山内氏は,そうした輝かしい経歴の持ち主であるオルドネス選手について,「レーシングドライバーとして優れているだけでなく,人間としてもすごく素敵なので,ぜひ日本の皆さんにもルーカスのことを知ってほしい」とアピールした。
そのオルドネス選手は,今回来日して,山内氏率いるポリフォニー・デジタルのスタッフと顔を合わせたことを,「グランツーリスモを作った人達に会えるなんて,何ものにも代えがたい体験です」と語った。
GTアカデミー発足の経緯を尋ねられた山内氏は,その原型が日産ヨーロッパとSCEヨーロッパが,何か面白いことをやってみようと企画したプロジェクトであったことを明かし,「最初のWinnerとなったルーカスのキャラクターと才能がすごくて,その結果,GTアカデミーの歴史が続くことになり,その後どんどん規模が大きくなりながら今に至るんです」と説明。まるでグランツーリスモシリーズでレーシングドライバーの養成までをもシミュレートしたかのような話で,山内氏も「信じられないような出来事」と感想を述べた。
また,レーシングドライバーになったことについて感想を求められたオルドネス選手は,「ドライバーになる夢はありましたが,まさか自分がル・マンの24時間レースに参戦するとは思ってもみませんでした。2011年にル・マンに初参戦したわけですが,自分のキャリアの中でも大きなステップになったと思います。実際に2位という結果を出せたのは,自分だけでなく,日産,PlayStation,そしてグランツーリスモにとって偉大なことでした」と語った。
続いて話題は,登壇した両氏が参戦した2011年のニュルブルクリンク24時間レースへ。山内氏は「市販車ベースのクルマでレースに出るという試みは,レースカーよりも大変で,運転がスーパー難しい」と,レース経験豊富な同氏らしいコメント。
また,ようやく山内氏と一緒に走ることができたというオルドネス選手は,「山内さんのチームは,グランツーリスモに携わっているだけあって,セットアップに特化しています。それを見ていて,非常に勉強になりました」と,ピットでのエピソードを披露した。
なお山内氏は,今後もオルドネス選手やGTアカデミーの卒業生とともにレースに参戦し,グランツーリスモシリーズへとフィードバックしていくとのことである。
ちなみに,気になる「グランツーリスモ 5」のDLCや,次回作「グランツーリスモ 6」について,山内氏は“開発中”とだけ明かした。とくに後者については,「いつ発売とウッカリ言ってしまうと,また遅れただのなんだのという話になるので,もう(こういう場では)言わない」と,苦笑しながら話していた。

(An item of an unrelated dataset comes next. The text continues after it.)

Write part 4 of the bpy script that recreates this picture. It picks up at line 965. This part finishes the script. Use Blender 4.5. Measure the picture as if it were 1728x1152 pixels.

劇的な展開の末,アジアチャンピオンに輝いたのは日本のK.Yamada選手
イベントは,いよいよメインコンテンツであるアジアチャンピオンシップへ。参戦した選手は以下のとおりで,この16名が,8名ずつの2グループに分かれてまず予選を行う。
Y.Atsumi選手(日本)
T.Kawajiri選手(日本)
M.Kochibe選手(日本)
M.Seki選手(日本)
T.Takahashi選手(日本)
K.Yamada選手(日本)
T.Yamanaka選手(日本)
S.Yoshida選手(日本)
Shinhi CHOI選手(韓国)
Chihyuan LI選手(台湾)
TSANG Wing Kit選手(香港)
NATHAKUNJORN Sachel選手(タイ)
MOO Shuaam Jinq選手(マレーシア)
LEONG Daniel選手(シンガポール)
SAFARY Rifky選手(インドネシア)
ANDIKA RAMA Maulana選手(インドネシア)
予選のルールは以下とおりで,それぞれのグループ上位4名が,決勝へと進出した。
モード:フリーラン
スタート方式:ピットスタート
スタート間隔:各車15秒おき
周回数制限:4周(アウトラップを含む)
コース:Tokyo R246
使用車種:370Z(GT Academy)'08
タイヤ:Comfort: Soft
続いて行われた決勝は3ラウンド制。各ラウンドの順位に応じてポイントが与えられ,全ラウンドを終えた時点で最もポイントの高い選手が優勝となる。なお,レースの実況はモータースポーツ中継などでおなじみのフリーアナウンサー,中島秀之氏が担当。解説は山内氏とオルドネス氏が務めるなど,会場は本物のレース中継さながらの雰囲気となった。
●第1ラウンド
コース:High Speed Ring6
周回数:5
使用車種:SILVIA Spec R Aero(GT Academy)'02
タイヤ:Comfort: Soft
第1ラウンドでは,早々に先頭に躍り出たK.Yamada選手がそのままトップをキープし,続くT.Kawajiri選手とANDIKA RAMA Maulana選手が熾烈な2位争いを繰り広げた。ファイナルラップで,T.Kawajiri選手がANDIKA RAMA Maulana選手の一瞬のミスを逃さず,アウトサイドからのオーバーテイクを決め,2位でフィニッシュした。
●第2ラウンド
コース:Deep Forest Raceway
周回数:8
使用車種:370Z Tuned Car(GT Academy)'08
タイヤ:Sports: Hard
リバースグリッド(前ラウンドで下位になったクルマが前になる並び方)でのスタートとなった第2ラウンドだったが,3周目に入る頃には第1ラウンドのトップ3が,不利を覆して3〜5位に上がってくるという展開に。ファイナルラップでは,トップを走っていたS.Yoshida選手のテールが流れた隙に,T.Kawajiri選手とK.Yamada選手が1位と2位に躍り出て,そのまま0.012秒差でゴールという熱い走りを見せてくれた。
●第3ラウンド
コース:Grand Vally Speedway
周回数:10
使用車種:GT-R R35 TC
タイヤ:Racing: Hard
前ラウンドと同じくリバースグリッドでのスタートとなった第3ラウンド。T.Kawajiri選手が不調で下位集団に留まってしまったのに対し,ポイント争いでトップに並ぶK.Yamada選手は順調に順位を上げ,5周目には2位につけた。K.Yamada選手はその後もベストラップを記録するアグレッシブな走りを見せ,ジリジリとトップを行くANDIKA RAMA Maulana選手との差を詰めていく。そして8周目にANDIKA RAMA Maulana選手を射程に捉えると,ファイナルラップでついにオーバーテイクに成功。劇的な展開で見事に優勝を飾った。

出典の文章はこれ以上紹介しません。